3.家事の細分化よりも相手の主体性を高めよう

 これまでの内容から、家事の負担を夫婦で分担したいと考えている場合は、家事の細分化をするのではなく、夫の自立性(主体性)を高めることが大切だと考えられます。

 夫の主体性を高めるには、「名もなき家事」と言えるような細かい注意点を、夫に実践させながら教えていきます(例えば、洗濯物を洗って干して片付ける、までの一連の流れを経験させます)。

 何度か一通り経験させれば、あっという間に「名もなき家事」を覚えることができるはずです。

 そこまでくれば、わざわざ文書化した「名もなき家事」リストは、全く必要ありません。一連のやりとりによって、夫婦の会話にも繋がります。

 そして、家事の一連の流れを経験していれば、新たな「名もなき家事」が必要になった時も、夫が自分で考えて対応することができるようになるはずです。
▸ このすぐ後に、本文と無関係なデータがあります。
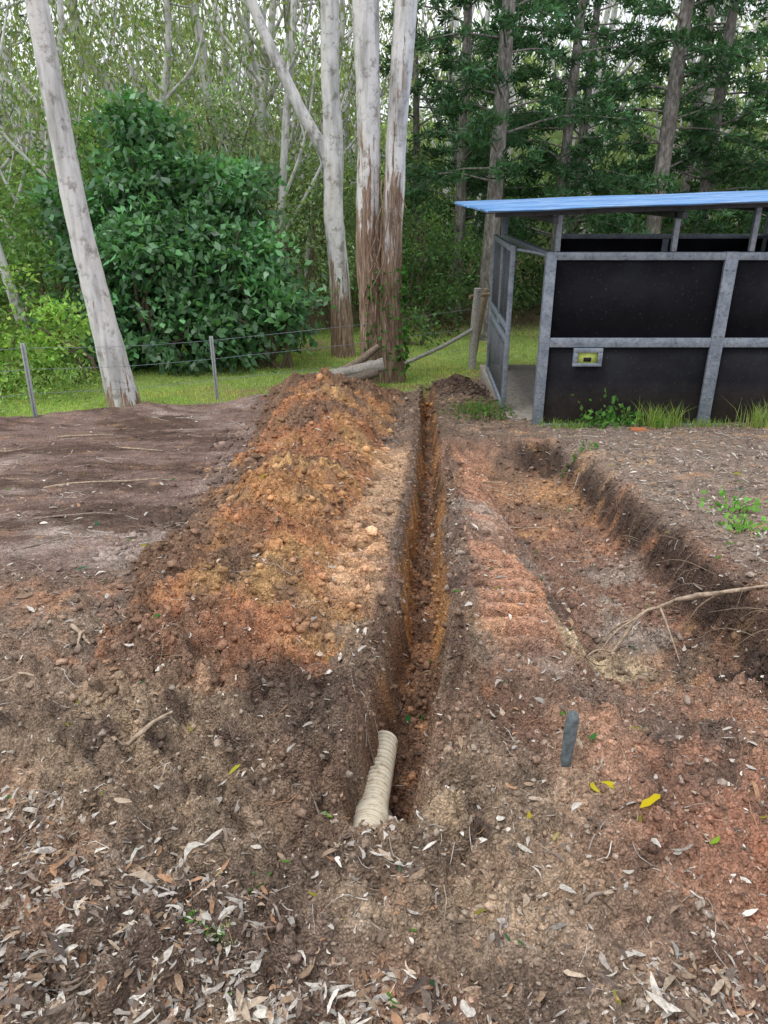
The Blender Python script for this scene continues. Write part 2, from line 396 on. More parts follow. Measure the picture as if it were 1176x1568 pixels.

妻が見直す必要もありません。

 なお、夫の主体性を高める方法については、別記事(【夫婦必見】全く育児しない夫を協力的にさせる方法!)にて詳しく紹介していますので、よければ合わせてご覧ください。

 最後に、筆者の家庭では、家事は「料理、掃除、食事、洗濯」程度にしか分けていません。

 それでもお互いにお互いの家事のやり方を経験していることで、ほとんど不満なく家事や育児の分担ができています。

 反対に、同僚は家事の細分化をしまくっているようですが、夫は指示したことしかせず、指示待ち人間になっているようです。

 仕事に置き換えれば分かりますが、そもそも物事の細分化は、問題点や改善策を探る際には有効ですが、物事を共有する際には向いていないはずです。

 一概に「細分化=良くない」とは言えないかもしれませんが、もしも細分化がうまくいっていないのであれば、家事の細分化を一旦やめて、お互い(妻)の家事のやり方を共有したうえで、相手を"信頼して"任せてみてはいかがでしょうか。

 「名もなき家事」リストで相手を追い詰めることはやめて、夫婦でしっかりと話し合って、協力し合う環境にしていけることを願っています。